A block of data:
•••

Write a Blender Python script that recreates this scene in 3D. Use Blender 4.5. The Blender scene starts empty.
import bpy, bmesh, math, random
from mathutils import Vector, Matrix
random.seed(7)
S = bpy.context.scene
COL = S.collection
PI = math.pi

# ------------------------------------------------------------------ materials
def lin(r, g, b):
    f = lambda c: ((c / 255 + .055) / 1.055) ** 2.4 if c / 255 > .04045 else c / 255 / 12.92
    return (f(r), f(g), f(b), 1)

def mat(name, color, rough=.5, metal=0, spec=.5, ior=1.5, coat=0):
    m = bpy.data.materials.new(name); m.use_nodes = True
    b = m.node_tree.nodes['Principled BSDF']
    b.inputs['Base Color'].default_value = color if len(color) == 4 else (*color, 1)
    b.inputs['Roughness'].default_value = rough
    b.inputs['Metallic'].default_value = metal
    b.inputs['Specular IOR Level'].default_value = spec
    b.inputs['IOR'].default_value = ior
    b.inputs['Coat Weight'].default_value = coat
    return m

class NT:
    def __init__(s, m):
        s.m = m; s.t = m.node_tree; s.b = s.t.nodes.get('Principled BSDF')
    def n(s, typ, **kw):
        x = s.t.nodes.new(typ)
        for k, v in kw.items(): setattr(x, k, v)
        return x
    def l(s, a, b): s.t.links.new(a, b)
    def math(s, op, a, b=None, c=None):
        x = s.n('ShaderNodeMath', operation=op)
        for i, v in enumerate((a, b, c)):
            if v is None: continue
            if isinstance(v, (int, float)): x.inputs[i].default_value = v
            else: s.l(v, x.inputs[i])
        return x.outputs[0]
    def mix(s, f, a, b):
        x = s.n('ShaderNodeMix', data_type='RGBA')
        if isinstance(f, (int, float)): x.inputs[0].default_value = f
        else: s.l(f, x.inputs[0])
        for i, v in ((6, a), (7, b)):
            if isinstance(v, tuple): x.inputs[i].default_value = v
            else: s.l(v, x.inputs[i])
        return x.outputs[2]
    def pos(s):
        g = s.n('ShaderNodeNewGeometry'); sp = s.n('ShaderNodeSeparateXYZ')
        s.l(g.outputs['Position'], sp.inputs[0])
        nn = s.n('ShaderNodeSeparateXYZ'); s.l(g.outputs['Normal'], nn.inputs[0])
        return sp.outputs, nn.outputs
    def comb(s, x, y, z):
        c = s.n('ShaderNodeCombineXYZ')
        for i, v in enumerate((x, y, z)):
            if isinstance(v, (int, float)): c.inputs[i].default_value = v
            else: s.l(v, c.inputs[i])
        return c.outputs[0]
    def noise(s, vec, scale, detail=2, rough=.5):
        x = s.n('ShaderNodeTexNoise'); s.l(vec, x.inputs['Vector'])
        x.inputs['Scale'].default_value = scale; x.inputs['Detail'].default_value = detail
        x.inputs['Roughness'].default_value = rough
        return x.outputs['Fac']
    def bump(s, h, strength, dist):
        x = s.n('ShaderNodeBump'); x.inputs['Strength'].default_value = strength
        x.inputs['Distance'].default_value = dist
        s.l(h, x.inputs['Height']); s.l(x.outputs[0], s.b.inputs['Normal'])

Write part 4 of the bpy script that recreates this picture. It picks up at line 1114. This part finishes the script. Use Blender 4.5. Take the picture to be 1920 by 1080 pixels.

•••

REQUIRED WORK | Quote the records above from their first line through the line containing "return (f(r), f(g), f(b), 1)", both ends included.

FINISHED TASK |
Write a Blender Python script that recreates this scene in 3D. Use Blender 4.5. The Blender scene starts empty.
import bpy, bmesh, math, random
from mathutils import Vector, Matrix
random.seed(7)
S = bpy.context.scene
COL = S.collection
PI = math.pi

# ------------------------------------------------------------------ materials
def lin(r, g, b):
    f = lambda c: ((c / 255 + .055) / 1.055) ** 2.4 if c / 255 > .04045 else c / 255 / 12.92
    return (f(r), f(g), f(b), 1)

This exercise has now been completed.